Two-Cycle Strain-Induced Crystallization Behavior of Peroxide Cross-Linked Solid Guayule Natural Rubber

Abstract

Peroxide cross-linked guayule natural rubbers (P-gGR) are prepared from non-acetone-extracted solid green guayule natural rubber (gGR) made by drying latex. Tensile and dynamic mechanical properties of P-gGR samples of three different network chain densities are characterized. All P-gGR samples demonstrate highly reproducible tensile behaviors under two repeated cycles. For the first time, strain-induced crystallization (SIC) behaviors of P-gGR are measured with synchrotron wide-angle X-ray diffraction measurements under two repeated cycles by exposing the incident beam for 70 ms every 3 s.
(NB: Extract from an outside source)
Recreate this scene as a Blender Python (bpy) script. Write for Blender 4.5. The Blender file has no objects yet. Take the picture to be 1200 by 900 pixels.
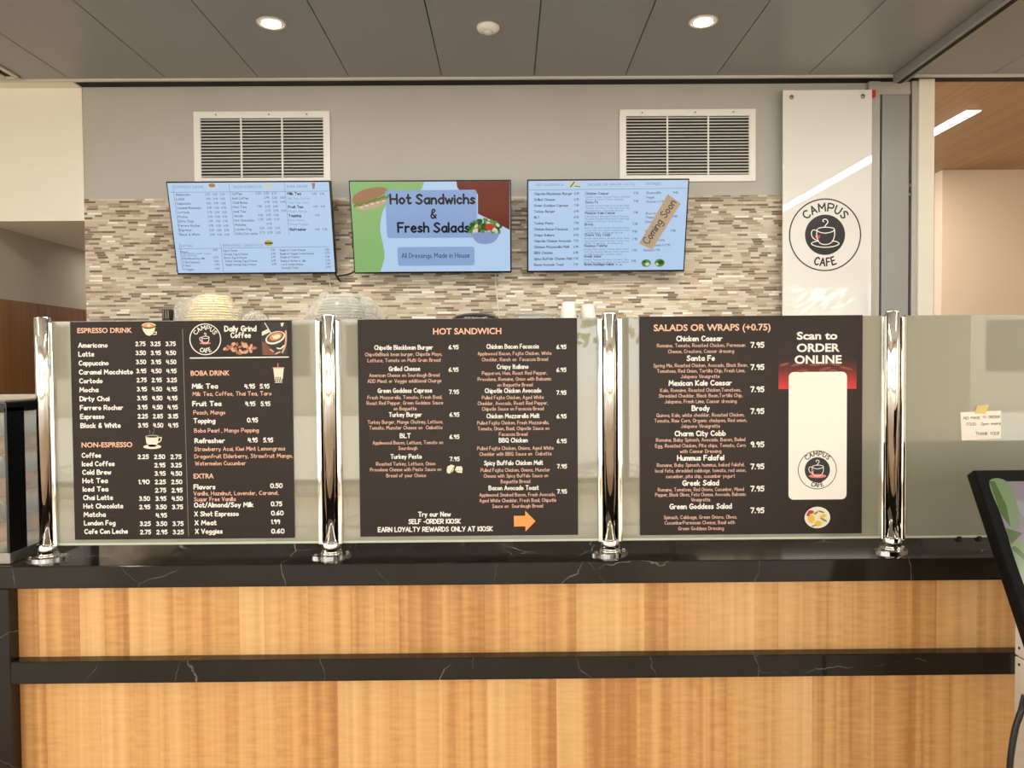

Highly reproducible SIC phenomena are observed, and apparent crystallite sizes, average volumes, indexes of average number, and orientation fluctuations of crystallites are confirmed to not change significantly during cyclic deformation. Non-rubber components such as phospholipids, glycolipids, fatty acids, esters, sterols, and terpenes in gGR barely inhibit the second SIC of the P-gGR and do not cause deterioration of its mechanical properties. The reproducibility of cyclic stress–strain curves and cyclic SIC behavior of the P-gGR sample is ascribed to the thermodynamically stable peroxide cross-linking network. As a viable alternative to Hevea natural rubber in the rubber industry, these findings on gGR provide valuable insights for manufacturing both conventional and high-quality products.